This is another reprint of my favorite personal Christmas stories, those stories that remain in my heart this season.
My departure from organized religion began when I realized “eternal life” was “abundant life”— spiritually abundant. At the moment of epiphany I was sitting on the stage near the altar of our old country church, drafted to play the part of Virgin Mary in the annual nativity pageant. As every year before, the main players, Mary, Joseph, the baby Jesus (the newest born in the congregation), some shepherds, wise men, and an angel, had paraded down the center isle of the candlelit sanctuary to the stage, now bedecked with evergreens and a back drop of the star-studded skyline of Bethlehem, painted by my mother several years before. We were accompanied by the voice of God: the deep, booming voice of Bill Sheppard, a good friend of my parents and distant relative, reading the Christmas story from the balcony:
In those days a decree went out from Caesar Augustus that all the world should be enrolled… And Joseph also went up from Galilee, from the city of David, which is called Bethlehem…to be enrolled with Mary, his betrothed, who was with child. And while they were there, the time came for her to be delivered. And she gave birth to her firstborn son and wrapped him in swaddling clothes, and laid him in a manger, for there was no place for them in the inn (Luke 2: 1-7).
This year there was an additional scene to our standard format in which Mary and her kinswoman Elizabeth, mother of John the Baptist, also had a discussion.
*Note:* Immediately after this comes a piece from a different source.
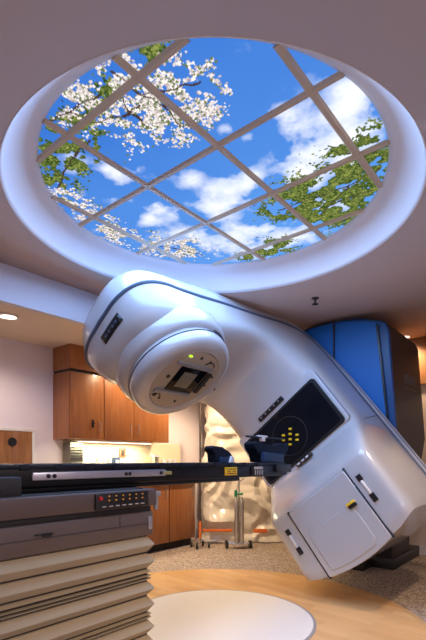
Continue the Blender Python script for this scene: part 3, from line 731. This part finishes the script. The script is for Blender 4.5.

God knows how that script ever got into our church, as it was a sterling sample of gnosticism! What were the words? I do not remember, except that Mary was telling Elizabeth that “abundant life is eternal life.” As I read those words (for I was home on vacation from college and had not had time to memorize them), it was as if the Holy Ghost descended upon me. I felt such happiness, such joie de vivre! Eternal life means valuing this physical life, I realized, enjoying the pleasures of liveliness. This is how we enter the state of eternity. Our task is to live as fully as possible!
It is true, we had an unusual church. For this I am forever grateful. The church was founded by Irish protestant immigrants in the late 19th century on a tract of land next to the railroad tracks. The building was simple, built by my great grandfather who is now buried in the cemetery nearby and attended by every generation after. When my dear grandmother died, one of the women took me aside and reminded me that the dead are all around us, that my grandmother had only undergone a transformation, a cocoon releasing a butterfly. At the time, I did not find this particularly comforting, as I wanted the flesh and blood version, but I still remember this woman’s words and now know them to be true. Our church year revolved around the seasons, most of the congregation being farmers. We had Stewardship Sunday in June honoring the land, a church bazaar in the fall after harvest, and of course, this candlelight nativity pageant on one of the darkest nights of the year. Ours was a religion honoring cycles, soil, life.
My revelation was not well received by everyone in the church. (Of course, I couldn’t keep it quiet!) I remember one of the more fundamentalist types telling my mother that this is what happens when you send a kid to college. Although my mother was raised Baptist, she was also educated and liberal minded and buffered a lot between us kids and some of the more conservative members of the congregation. I know she also worried at my increasingly liberal views of Christianity, even up to the time of her death.
She need not have. Could she not understand that my path led me to Jung and to Rudolf Steiner and to others who appreciated the importance of the mystery of the Incarnating Divine? That Christmas before the backdrop my mother painted years before, I experienced the birth of a new consciousness, one that I would spend the rest of my life nurturing.